### [What is required]
Find each line with the string "this" and report it.

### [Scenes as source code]
start
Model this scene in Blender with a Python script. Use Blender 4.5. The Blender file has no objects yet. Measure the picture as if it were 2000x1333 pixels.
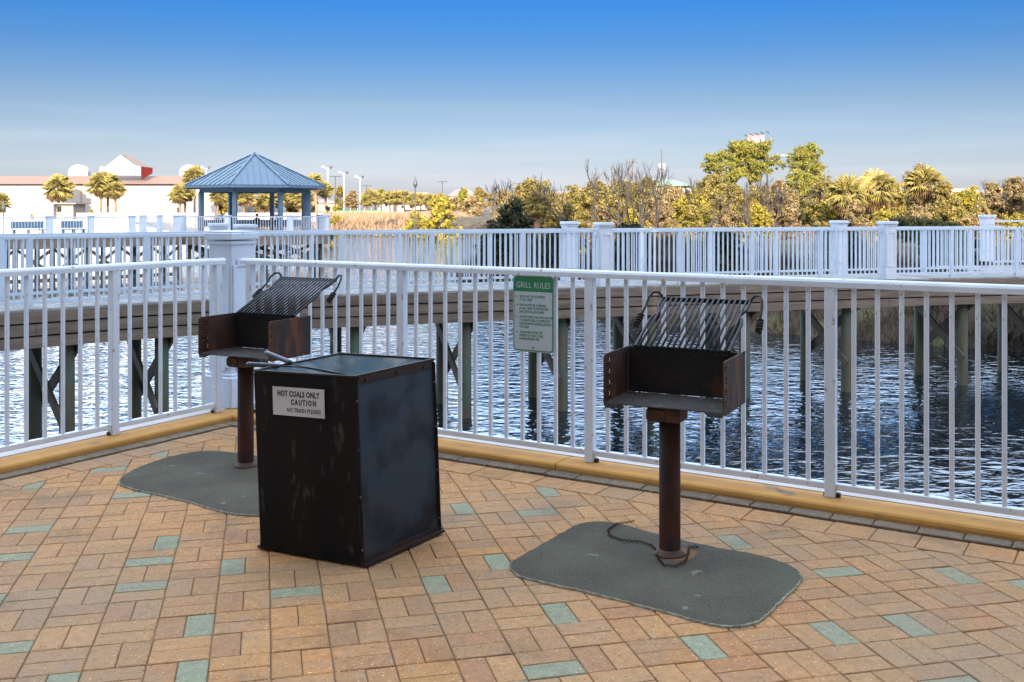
import bpy, math, random
import numpy as np
from mathutils import Vector, Matrix
R = math.radians
PI = math.pi
scene = bpy.context.scene
COL = scene.collection

# ------------------------------------------------------------------ camera, sky, sun
F = 2006.0          # focal length in photo pixels (2000 wide)
CH = 1.55           # eye height
HY = 410.0          # horizon row in the photo
cd = bpy.data.cameras.new("camera"); cam = bpy.data.objects.new("camera", cd); COL.objects.link(cam)
cam.location = (0, 0, CH); cam.rotation_euler = (R(90), 0, 0)
cd.sensor_width = 36; cd.lens = 36 * F / 2000
cd.shift_y = -(666.5 - HY) / 2000
cd.clip_start = 0.05; cd.clip_end = 8000
scene.camera = cam

SUN_EL = 20
world = bpy.data.worlds.new("World"); scene.world = world; world.use_nodes = True
wn = world.node_tree; wn.nodes.clear()
def wnode(t, **k):
    n = wn.nodes.new(t)
    for a, b in k.items(): setattr(n, a, b)
    return n
wo = wnode('ShaderNodeOutputWorld'); wb = wnode('ShaderNodeBackground'); sky = wnode('ShaderNodeTexSky')
sky.sky_type = 'NISHITA'; sky.sun_disc = False
sky.sun_elevation = R(SUN_EL); sky.sun_rotation = PI
sky.air_density = 1.0; sky.dust_density = 0.6; sky.ozone_density = 1.5
tc = wnode('ShaderNodeTexCoord'); sp = wnode('ShaderNodeSeparateXYZ')
wn.links.new(tc.outputs['Generated'], sp.inputs[0])
ramp = wnode('ShaderNodeValToRGB')
SKYRAMP = [(0.0, (0.212, 0.222, 0.37)), (0.055, (0.185, 0.194, 0.27)), (0.104, (0.138, 0.159, 0.217)), (0.1545, (0.068, 0.132, 0.228)),
           (0.195, (0.038, 0.126, 0.26)), (0.215, (0.05, 0.143, 0.28)), (0.27, (1.7, 1.5, 1.5)), (0.5, (4.0, 3.0, 2.3)), (1.0, (8.8, 6.0, 4.1))]  # upper stops: added brightness above the view, lighting the shaded patio and water
cr = ramp.color_ramp
while len(cr.elements) < len(SKYRAMP): cr.elements.new(0.5)
for e, (p, c) in zip(cr.elements, SKYRAMP): e.position = p; e.color = (*c, 1)
wn.links.new(sp.outputs['Z'], ramp.inputs[0])
mul = wnode('ShaderNodeMix', data_type='RGBA', blend_type='MULTIPLY'); mul.inputs[0].default_value = 1
# unseen bright cloud bank, added high on the left to whiten the water
cbx = wnode('ShaderNodeMapRange', interpolation_type='SMOOTHSTEP'); cbx.inputs[1].default_value = 0.10; cbx.inputs[2].default_value = -0.30
cbz = wnode('ShaderNodeMapRange', interpolation_type='SMOOTHSTEP'); cbz.inputs[1].default_value = 0.21; cbz.inputs[2].default_value = 0.30
cby = wnode('ShaderNodeMapRange', interpolation_type='SMOOTHSTEP'); cby.inputs[1].default_value = 0.0; cby.inputs[2].default_value = 0.3
wn.links.new(sp.outputs['X'], cbx.inputs[0]); wn.links.new(sp.outputs['Z'], cbz.inputs[0]); wn.links.new(sp.outputs['Y'], cby.inputs[0])
cb1 = wnode('ShaderNodeMath', operation='MULTIPLY'); wn.links.new(cbx.outputs[0], cb1.inputs[0]); wn.links.new(cbz.outputs[0], cb1.inputs[1])
cb2 = wnode('ShaderNodeMath', operation='MULTIPLY'); wn.links.new(cb1.outputs[0], cb2.inputs[0]); wn.links.new(cby.outputs[0], cb2.inputs[1])
cba = wnode('ShaderNodeMix', data_type='RGBA', blend_type='ADD'); cba.inputs[7].default_value = (2.6, 1.9, 1.3, 1)
wn.links.new(cb2.outputs[0], cba.inputs[0]); wn.links.new(ramp.outputs[0], cba.inputs[6])
wn.links.new(sky.outputs[0], mul.inputs[6]); wn.links.new(cba.outputs[2], mul.inputs[7])
# thin streaks of high cloud close to the horizon
cm = wnode('ShaderNodeMapping'); cm.inputs['Scale'].default_value = (1.5, 1.5, 26)
cn = wnode('ShaderNodeTexNoise'); cn.inputs['Scale'].default_value = 2.2; cn.inputs['Detail'].default_value = 5
cmr = wnode('ShaderNodeMapRange'); cmr.inputs[1].default_value = 0.47; cmr.inputs[2].default_value = 0.72; cmr.inputs[4].default_value = 0.4
wn.links.new(tc.outputs['Generated'], cm.inputs[0]); wn.links.new(cm.outputs[0], cn.inputs['Vector']); wn.links.new(cn.outputs[0], cmr.inputs[0])
cmx = wnode('ShaderNodeMix', data_type='RGBA'); cmx.inputs[7].default_value = (2.15, 2.2, 2.35, 1)
cz = wnode('ShaderNodeMapRange'); cz.inputs[1].default_value = 0.0; cz.inputs[2].default_value = 0.11; cz.inputs[3].default_value = 1; cz.inputs[4].default_value = 0
wn.links.new(sp.outputs['Z'], cz.inputs[0])
cmm = wnode('ShaderNodeMath', operation='MULTIPLY'); wn.links.new(cmr.outputs[0], cmm.inputs[0]); wn.links.new(cz.outputs[0], cmm.inputs[1])
wn.links.new(cmm.outputs[0], cmx.inputs[0]); wn.links.new(mul.outputs[2], cmx.inputs[6])
wn.links.new(cmx.outputs[2], wb.inputs[0]); wn.links.new(wb.outputs[0], wo.inputs[0])
wb.inputs[1].default_value = 0.13

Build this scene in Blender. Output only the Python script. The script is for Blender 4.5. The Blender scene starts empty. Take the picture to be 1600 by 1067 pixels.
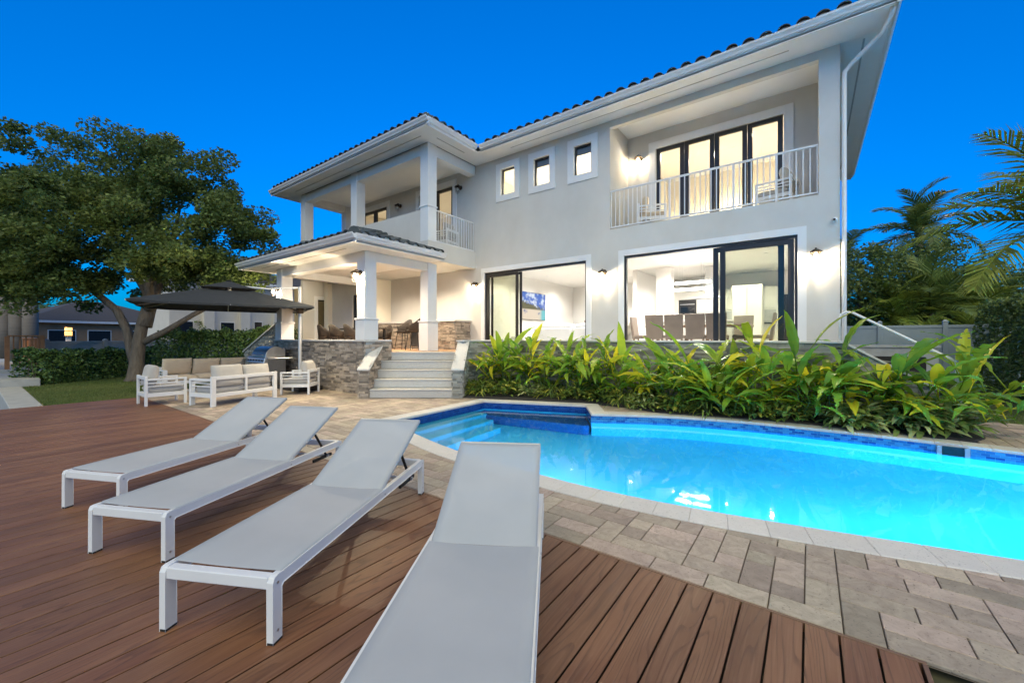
import bpy, bmesh, math, random
from mathutils import Vector, Matrix, noise
from mathutils.geometry import delaunay_2d_cdt
R = math.radians
rnd = random.Random(11)
U = rnd.uniform
scene = bpy.context.scene
col = scene.collection

# ------------------------------------------------------------------ camera, sky, dusk light, exposure
THETA = 36.45
cam_d = bpy.data.cameras.new('camera')
cam_d.sensor_width = 36.0
cam_d.lens = 630.0 / 1600.0 * 36.0
cam_d.shift_y = -5.5 / 1600.0
cam_d.clip_start = 0.05
cam_d.clip_end = 3000
cam = bpy.data.objects.new('camera', cam_d)
cam.location = (0, 0, 1.5)
cam.rotation_euler = (R(90), 0, R(THETA))
col.objects.link(cam)
scene.camera = cam

SUN_EL, SUN_AZ = 50.0, 145.0      # the dusk glow comes from behind the camera, over the canal (azimuth from +y towards +x)
world = bpy.data.worlds.new('World')
scene.world = world
world.use_nodes = True
wn = world.node_tree
wn.nodes.clear()
w_out = wn.nodes.new('ShaderNodeOutputWorld')
w_bg = wn.nodes.new('ShaderNodeBackground')
w_sky = wn.nodes.new('ShaderNodeTexSky')
w_sky.sky_type = 'NISHITA'
w_sky.sun_disc = False
w_sky.sun_elevation = R(4.5)
w_sky.sun_rotation = R(SUN_AZ)
w_sky.altitude = 0
w_sky.air_density = 1.0
w_sky.dust_density = 0.8
w_sky.ozone_density = 9.0
w_hs = wn.nodes.new('ShaderNodeHueSaturation')
w_hs.inputs['Saturation'].default_value = 1.2
w_gm = wn.nodes.new('ShaderNodeGamma'); w_gm.inputs['Gamma'].default_value = 0.82
w_bg.inputs['Strength'].default_value = 0.14
wn.links.new(w_sky.outputs[0], w_gm.inputs['Color'])
wn.links.new(w_gm.outputs[0], w_hs.inputs['Color'])
wn.links.new(w_hs.outputs[0], w_bg.inputs['Color'])
wn.links.new(w_bg.outputs[0], w_out.inputs['Surface'])

sun_d = bpy.data.lights.new('dusk_glow', 'SUN')
sun_d.energy = 0.66
sun_d.angle = R(75)
sun_d.color = (1.0, 0.86, 0.36)
sun = bpy.data.objects.new('dusk_glow', sun_d)
sun.rotation_euler = (R(90 - SUN_EL), 0, R(180 - SUN_AZ))
sun.location = (0, -20, 20)
col.objects.link(sun)

scene.view_settings.view_transform = 'Standard'
scene.view_settings.look = 'None'
scene.view_settings.exposure = 2.08
scene.view_settings.gamma = 1.0
scene.view_settings.use_curve_mapping = False
scene.render.engine = 'CYCLES'
scene.cycles.use_denoising = True
scene.cycles.max_bounces = 7
scene.cycles.diffuse_bounces = 3
scene.cycles.glossy_bounces = 3
scene.cycles.transmission_bounces = 4
scene.cycles.transparent_max_bounces = 16
scene.cycles.caustics_reflective = False
scene.cycles.caustics_refractive = True
scene.cycles.sample_clamp_indirect = 6.0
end
### [Expected answer]
Model this scene in Blender with a Python script. Use Blender 4.5. The Blender file has no objects yet. Measure the picture as if it were 2000x1333 pixels.
Build this scene in Blender. Output only the Python script. The script is for Blender 4.5. The Blender scene starts empty. Take the picture to be 1600 by 1067 pixels.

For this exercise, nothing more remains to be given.